I walked slowly under overcast skies up a slight incline in the northern Israeli-occupied West Bank to where a thin man with a pole in his hands appeared to be measuring the land. I wanted to ask him, as a reporter, what he was doing there.

“It’s an archeological dig,” he replied, without hesitation.

That was the 1970s, a time of rapid and highly controversial Jewish settlement in the West Bank, spurred after Menachem Begin came to power in 1977 and declared the captured area “liberated Israeli territory.” That “archeological dig” was Shilo. Today, Shilo, established in 1978, houses about 3,400 people.

The controversy over Jewish settlement expansion still is very much alive, perhaps more so in the era of President Donald Trump. Israel may be approaching a crossroad as Prime Minister Benjamin Netanyahu and the powerful settler movement backing him believes Trump would support what they envision as the Jewish state’s version of manifest destiny.

But the president’s irascible unpredictability should raise a yellow warning flag as Israel announced plans to build thousands of housing units in the West Bank and East Jerusalem and to erect the first new settlement in 25 years. The Knesset passed legislation to retroactively recognize the legality of about 4,000 West Bank settler homes.

Further, Israel’s far right pressed for annexation of a settlement city adjacent to Jerusalem, Ma’ale Adumim, and even of the entire West Bank.

Israeli annexation of territories seized during the 1967 war is not new. Israel annexed East Jerusalem, held by Jordan, immediately after the six-day conflict and annexed the Syrian Golan Heights in 1981. The international community regards annexation of occupied territories illegal.
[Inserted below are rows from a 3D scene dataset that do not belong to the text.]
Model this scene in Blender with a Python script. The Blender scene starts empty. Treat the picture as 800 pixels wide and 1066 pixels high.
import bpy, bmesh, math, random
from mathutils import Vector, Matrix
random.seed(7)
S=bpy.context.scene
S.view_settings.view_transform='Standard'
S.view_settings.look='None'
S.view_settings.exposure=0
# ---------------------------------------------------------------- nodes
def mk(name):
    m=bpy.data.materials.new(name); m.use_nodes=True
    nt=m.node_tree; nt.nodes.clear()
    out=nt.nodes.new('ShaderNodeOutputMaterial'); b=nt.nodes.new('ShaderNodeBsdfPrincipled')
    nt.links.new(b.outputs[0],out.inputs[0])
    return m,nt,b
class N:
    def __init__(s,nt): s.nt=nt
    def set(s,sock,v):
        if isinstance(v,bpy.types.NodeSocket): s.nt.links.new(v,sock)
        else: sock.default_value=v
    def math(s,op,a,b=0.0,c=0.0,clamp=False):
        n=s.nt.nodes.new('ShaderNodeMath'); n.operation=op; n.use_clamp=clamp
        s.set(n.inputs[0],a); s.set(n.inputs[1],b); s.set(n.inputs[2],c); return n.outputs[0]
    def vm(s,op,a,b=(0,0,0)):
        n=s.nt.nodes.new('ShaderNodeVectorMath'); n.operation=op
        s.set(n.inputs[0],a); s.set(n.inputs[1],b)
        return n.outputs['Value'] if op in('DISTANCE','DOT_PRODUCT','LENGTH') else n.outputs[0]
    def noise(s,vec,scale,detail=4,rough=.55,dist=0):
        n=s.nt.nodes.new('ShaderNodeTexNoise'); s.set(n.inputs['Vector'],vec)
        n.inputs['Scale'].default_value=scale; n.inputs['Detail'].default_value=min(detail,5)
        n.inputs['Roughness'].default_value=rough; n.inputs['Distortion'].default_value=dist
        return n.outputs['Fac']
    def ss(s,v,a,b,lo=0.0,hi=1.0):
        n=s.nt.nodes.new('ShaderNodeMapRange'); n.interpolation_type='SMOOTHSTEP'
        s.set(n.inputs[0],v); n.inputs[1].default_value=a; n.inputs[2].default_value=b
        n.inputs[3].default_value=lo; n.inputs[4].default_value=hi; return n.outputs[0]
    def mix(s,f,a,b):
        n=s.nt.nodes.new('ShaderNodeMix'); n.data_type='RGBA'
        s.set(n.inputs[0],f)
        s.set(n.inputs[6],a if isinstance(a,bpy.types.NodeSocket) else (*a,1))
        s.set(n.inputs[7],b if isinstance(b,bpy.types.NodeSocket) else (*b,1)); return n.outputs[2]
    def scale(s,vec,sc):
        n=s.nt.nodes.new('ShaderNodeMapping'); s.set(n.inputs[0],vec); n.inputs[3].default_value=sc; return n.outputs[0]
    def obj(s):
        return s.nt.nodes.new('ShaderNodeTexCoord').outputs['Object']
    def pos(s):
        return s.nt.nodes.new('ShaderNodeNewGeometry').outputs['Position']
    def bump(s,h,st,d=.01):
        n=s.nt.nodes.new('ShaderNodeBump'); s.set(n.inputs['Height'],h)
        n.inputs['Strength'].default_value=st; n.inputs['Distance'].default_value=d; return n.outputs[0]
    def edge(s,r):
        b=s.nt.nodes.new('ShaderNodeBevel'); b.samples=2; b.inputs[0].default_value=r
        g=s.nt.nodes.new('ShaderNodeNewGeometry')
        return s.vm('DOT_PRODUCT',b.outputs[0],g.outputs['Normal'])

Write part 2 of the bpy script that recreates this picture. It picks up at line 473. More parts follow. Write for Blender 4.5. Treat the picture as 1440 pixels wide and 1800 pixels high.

“The current Israeli government was elected to act on the Jewish people’s right to build in all parts of our land and we must respect the will of the people who elected us for this purpose,” Deputy Foreign Minister Tzipi Hotovely said. But if the government acts hoping the mercurial Trump will support its desires, it had better think again. He has retrenched on giving Israel a blank check to build in the West Bank because settlements, he said, “don’t help the [peace] process.” He is to meet Prime Minister Benjamin Netanyahu Wednesday in Washington.

What does Israel want? One state? If so, it would include the more than 2.6 million West Bank Palestinians. With 1.8 million Arab citizens of Israel, the total Palestinian population in one amalgamated Israeli state would be 4.4 million.

Of the total 8.6 million Israelis, 6.4 million are Jews. How long would it take for Palestinians to outnumber Jews if the West Bank were added to Israel?

The Jewish population of Israel could decline from 57% percent in 2014 to 53% by 2035.

Israel’s far right seems to be taking a leaf from 1840s America, when politicians argued it was Anglo-Saxon heritage to propel U.S. expansion to the Pacific coast and Mexican land in the Southwest under the rubric of Manifest Destiny. It led to erasing many Indian lands, abrogating treaties and, in 1848, a war with Mexico.

A one state solution could end Israel’s peace treaties with Egypt and Jordan. It could create an apartheid state. And it could mean war.